The US embassy in Caracas, Venezuela.

The US embassy in Caracas, Venezuela. Following a breakdown in diplomatic relations between Venezuela and the United States, Switzerland and the US agreed that the Swiss will represent American interests in the Latin American country.

(Keystone / Rayner Pena)

Switzerland is to represent the interests of the United States in Venezuela, under a “good offices” agreement between the two countries.

However, implementation still depends on Venezuela’s approval, according to a Swiss government statement.external link

The agreement was signed in Bern on Friday by Foreign Minister Ignazio Cassis and the US ambassador to Switzerland Edward McMullen.

Foreign Minister Ignazio Cassis (right) and US Ambassador to Switzerland Edward T. McMullen shake hands after signing the agreement.

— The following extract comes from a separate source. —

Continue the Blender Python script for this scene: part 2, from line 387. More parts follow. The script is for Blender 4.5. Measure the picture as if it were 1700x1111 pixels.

This representation of interests concerns mainly consular services for US citizens in Venezuela, according to the statement. If Venezuela accepts, Switzerland's “protecting power” mandate will be implemented.

Venezuela broke off diplomatic relations with the US after it recognized the opposition leader as president.

The mandate “offers Switzerland the opportunity to contribute to the de-escalation of tensions between the two countries and thus play a constructive role for regional stability”, according to the Swiss government.

Cassis discussed such a mandate in meetings with US Secretary of State Mike Pompeo and the national security advisor John Bolton, and in mid-March the US government officially asked Switzerland to assume this protective power mandate in Venezuela.

A long tradition

Switzerland has a long tradition of “good offices”, whereby it covers partial consular services and sometimes also diplomatic tasks for countries that have broken off relations, if they so request. It currently holds six such mandates, representing the US in Iran, Russia in Georgia, Georgia in Russia, Iran in Saudi Arabia, Saudi Arabia in Iran, and Iran in Egypt. Until 2015, Switzerland also represented US interests in Cuba and vice versa.

Venezuela is facing a constitutional crisis against a background of social unrest, economic and humanitarian crisis.

In January, opposition leader Juan Guaidó declared himself interim president, arguing that Nicolas Maduro's re-election last year was a sham. 

Most Western countries have recognized him as legitimate head of state, but Maduro still has the backing of Russia and China, as well as control of state institutions. Switzerland has not recognized him, saying that it recognizes states, not governments.

Relations between the US and Venezuela deteriorated sharply after the US tightened the economic screws on the Maduro regime and recognized Guaido as the intrim president.